Perhaps next week Jack will discover a box-set of Angel and realise how his character has been reduced to a tired Xerox of his Season One self instead…

And it’s hard to raise any interest in a piece of drama in which the main tension comes from two blokes ripping off a supposed mate as to the value of some e-bay trinket. As with most Torchwood episodes you’re left feeling that this is all going somewhere, only for the resolution to leave you feeling as flat as the proverbial pancake. So what if Eugene’s naïve dream of life beyond the stars turns out to be real, when all it achieves for him is the sight of his estranged, grieving parents and a completely non-sensical ability to save pretty Welsh girls from a similar fate. Hardly a life - or indeed, death - lesson that I’ll ever want to learn.

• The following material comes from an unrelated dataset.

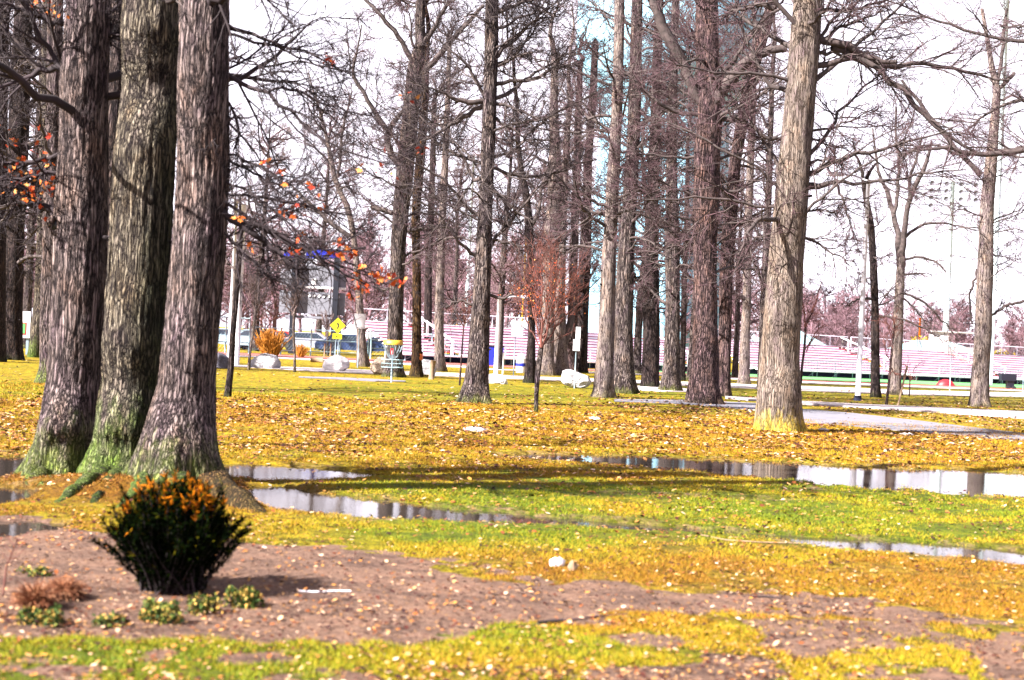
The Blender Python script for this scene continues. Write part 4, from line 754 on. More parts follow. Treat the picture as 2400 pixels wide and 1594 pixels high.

Coming across like a Richard Curtis film squeezed through the emotional wroughtness of the RTD mincer, 'Random Shoes' is a far too late attempt to instil Torchwood with a bit of heart. And if this is the result, bring back the OTT swearing and horny aliens tout-de-suite!

But what do I know? Adam Stone probably loved it…

(The Torchwood Book of How-To-Rip-Off-Every-Genre-Show-Going Facts has this to say about Random Shoes: the six minutes during which this episode displayed the CBBC logo was a deliberate attempt to inveigle our youth into this corrupt, God-less excuse for a television show. The bastards.)